Simon Goddard / Uncut
12.2001
JIM REID

As the singer with The Jesus and Mary Chain, Jim Reid's volatile relationship with his songwriting brother William was a sibling rivalry every bit as tempestuous as the Davies brothers or the Gallaghers. Thirteen years after their seminal 1985 debut album Psychocandy, and having returned to the haven of former manager Alan McGee's Creation label, in 1998 they split after a dramatic onstage punch-up during a US tour. All bruises now healed, Jim is finally back in action with his excellent new band, Freeheat...

"I think it's well documented that The Jesus And Mary Chain ended in a bloody row live onstage, and believe me it wasn't pretty. Me and William, we just can't be in a band together. It's amazing we lasted for as long as we did. We always fought throughout the Mary Chain's career, but during the last couple of years it became pretty much unbearable. It was nobody's fault. I'm not blaming William at all. In fact, I've just got back from visiting him in LA. We get on fine, but that last tour we did was so bad we couldn't even be in the same room without fighting."

"The day before it happened, William had already decided he was leaving after the gig, so I got incredibly drunk onstage and started on him in front of everybody. We had to give the audience their money back. So he left, but the rest of the band and I carried on and finished the tour which was bloody awful because we were standing on stage as the Mary Chain, but I looked to my left and that big sort of fucking moptop wasn't there. It was weird."

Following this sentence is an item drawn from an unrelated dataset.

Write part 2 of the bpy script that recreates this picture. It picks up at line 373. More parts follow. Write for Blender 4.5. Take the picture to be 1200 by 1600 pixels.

"So when I got back off that tour I didn't touch a guitar, I didn't play any records, I didn't play any gigs, I didn't want to know anything about the music business. But eventually I just got round to wanting to be back in a band again. The way Freeheat started was the way I think it should be, just a bunch of us sitting around in a pub originally, talking about starting our own separate bands. Then we thought, 'Wait a minute, there's a band sitting around this table.' With Freeheat, it really feels like the way it used to in the Mary Chain's early days. Just dead fun."